→ **SHORT EXERCISE**
From the first line of the listing below, retype each line up to and including the one with "scene = bpy.context.scene"; pictures stay out.

------ DATA SHOWN

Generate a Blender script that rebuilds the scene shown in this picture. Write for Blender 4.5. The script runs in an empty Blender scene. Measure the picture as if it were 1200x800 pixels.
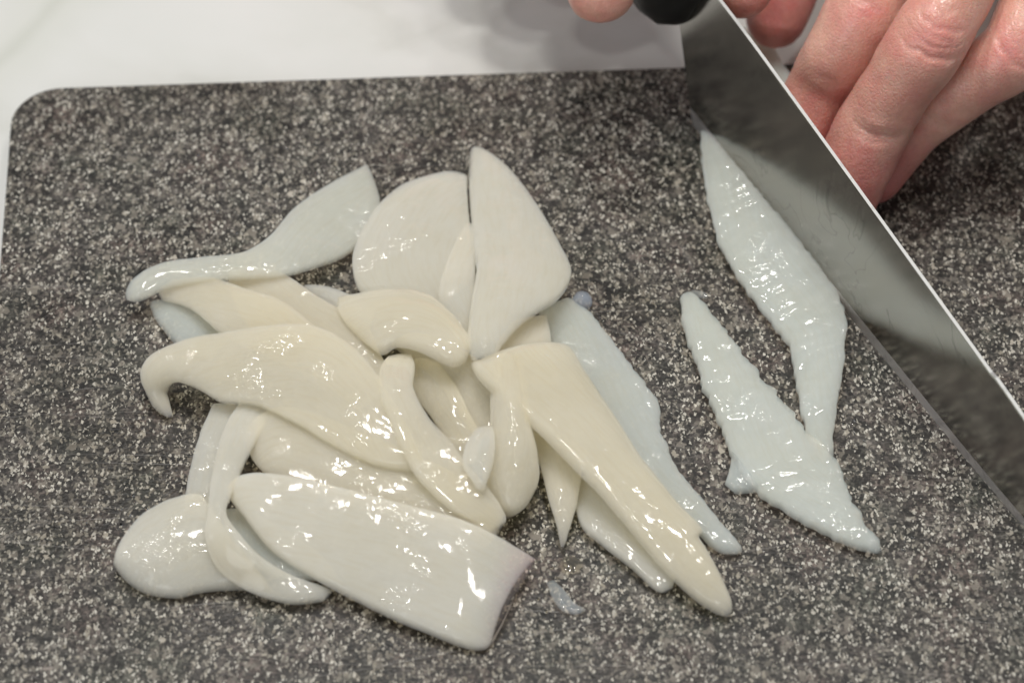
import bpy, bmesh, math, random
from mathutils import Vector, Matrix, noise
random.seed(7)
MM = 0.001
scene = bpy.context.scene

# ------------------------------------------------------------------ camera
PITCH = math.radians(48.0)      # looking down
FPX = 3900.0                    # focal length in pixels of a 1200 px wide frame
DIST = 0.812
cam_d = bpy.data.cameras.new('camera'); cam = bpy.data.objects.new('camera', cam_d)
scene.collection.objects.link(cam); scene.camera = cam
CP = Vector((0, -DIST*math.cos(PITCH), DIST*math.sin(PITCH)))
cam.location = CP; cam.rotation_euler = (math.pi/2-PITCH, 0, 0)
cam_d.sensor_width = 36; cam_d.lens = 36*FPX/1200
cam_d.clip_start = 0.05; cam_d.clip_end = 20
cam_d.dof.use_dof = True; cam_d.dof.aperture_fstop = 12.0
cam_d.dof.focus_distance = DIST-0.020

FW = Vector((0, math.cos(PITCH), -math.sin(PITCH))); UPV = Vector((0, math.sin(PITCH), math.cos(PITCH)))
def ray(px, py):
    return (FW*FPX + Vector((1,0,0))*(px-600) + UPV*(400-py)).normalized()
def at(px, py, z=0.0):
    """world point at height z (mm above the board) seen at that spot"""
    d = ray(px, py); t = (z*MM-CP.z)/d.z
    return CP + d*t

# ------------------------------------------------------------------ light
w = bpy.data.worlds.new('World'); scene.world = w; w.use_nodes = True
w.node_tree.nodes['Background'].inputs[0].default_value = (0.93, 0.97, 1.0, 1)
w.node_tree.nodes['Background'].inputs[1].default_value = 0.22
def area(name, loc, target, size, power, col=(1,1,1), sy=None):
    l = bpy.data.lights.new(name, 'AREA'); l.energy = power; l.color = col
    l.shape = 'RECTANGLE'; l.size = size; l.size_y = sy or size
    o = bpy.data.objects.new(name, l); scene.collection.objects.link(o)
    o.location = loc
    o.rotation_euler = (Vector(target)-Vector(loc)).to_track_quat('-Z', 'Y').to_euler()
    return o
for lx, ly, lz, sz, pw in ((0.04,0.30,1.55,0.08,5.5), (-0.42,0.34,1.5,0.07,2.6), (0.42,0.10,1.55,0.07,2.6), (-0.12,0.78,1.5,0.07,2.4),
                           (0.38,0.62,1.5,0.07,2.0), (-0.75,0.02,1.5,0.08,2.6), (0.05,-0.15,1.6,0.08,2.6), (-0.30,0.52,1.5,0.05,1.2)):
    area('ceiling_lamp', (lx, ly, lz), (0,0,0), sz*1.15, pw*1.06, (1.0,0.97,0.92))
area('soft_front_left_light', (-0.7, -1.4, 1.1), (0,0,0), 0.9, 7.5, (0.92,0.96,1.0))  # broad soft area light from the front left, its source unseen
scene.view_settings.view_transform = 'Standard'; scene.view_settings.look = 'None'
scene.view_settings.exposure = 0; scene.view_settings.gamma = 1
scene.cycles.max_bounces = 14; scene.cycles.volume_bounces = 10; scene.cycles.use_adaptive_sampling = True; scene.cycles.adaptive_threshold = 0.02; scene.cycles.transparent_max_bounces = 32

# ------------------------------------------------------------------ material helpers
def mat(name):
    m = bpy.data.materials.new(name); m.use_nodes = True
    nt = m.node_tree; b = nt.nodes['Principled BSDF']
    return m, nt, b
def N(nt, t, **kw):
    n = nt.nodes.new(t)
    for k, v in kw.items():
        if k in n.inputs: n.inputs[k].default_value = v
        else: setattr(n, k, v)
    return n
def ramp(nt, stops, interp='LINEAR'):
    n = nt.nodes.new('ShaderNodeValToRGB'); cr = n.color_ramp; cr.interpolation = interp
    while len(cr.elements) < len(stops): cr.elements.new(0.5)
    for e, (p, c) in zip(cr.elements, stops):
        e.position = p; e.color = (c, c, c, 1) if isinstance(c, (int, float)) else (*c, 1)
    return n
def mixc(nt, fac, a, b, blend='MIX'):
    n = nt.nodes.new('ShaderNodeMix'); n.data_type = 'RGBA'; n.blend_type = blend
    for s, v in ((0, fac), (6, a), (7, b)):
        if hasattr(v, 'links') or isinstance(v, bpy.types.NodeSocket): nt.links.new(v, n.inputs[s])
        else: n.inputs[s].default_value = v if s == 0 else (*v, 1)
    return n.outputs[2]
def math_n(nt, op, a, b=None, c=None):
    n = nt.nodes.new('ShaderNodeMath'); n.operation = op
    for i, v in enumerate((a, b, c)):
        if v is None: continue
        if isinstance(v, bpy.types.NodeSocket): nt.links.new(v, n.inputs[i])
        else: n.inputs[i].default_value = v
    return n.outputs[0]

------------

→ **SOLUTION FOR THIS TASK**
Generate a Blender script that rebuilds the scene shown in this picture. Write for Blender 4.5. The script runs in an empty Blender scene. Measure the picture as if it were 1200x800 pixels.
import bpy, bmesh, math, random
from mathutils import Vector, Matrix, noise
random.seed(7)
MM = 0.001
scene = bpy.context.scene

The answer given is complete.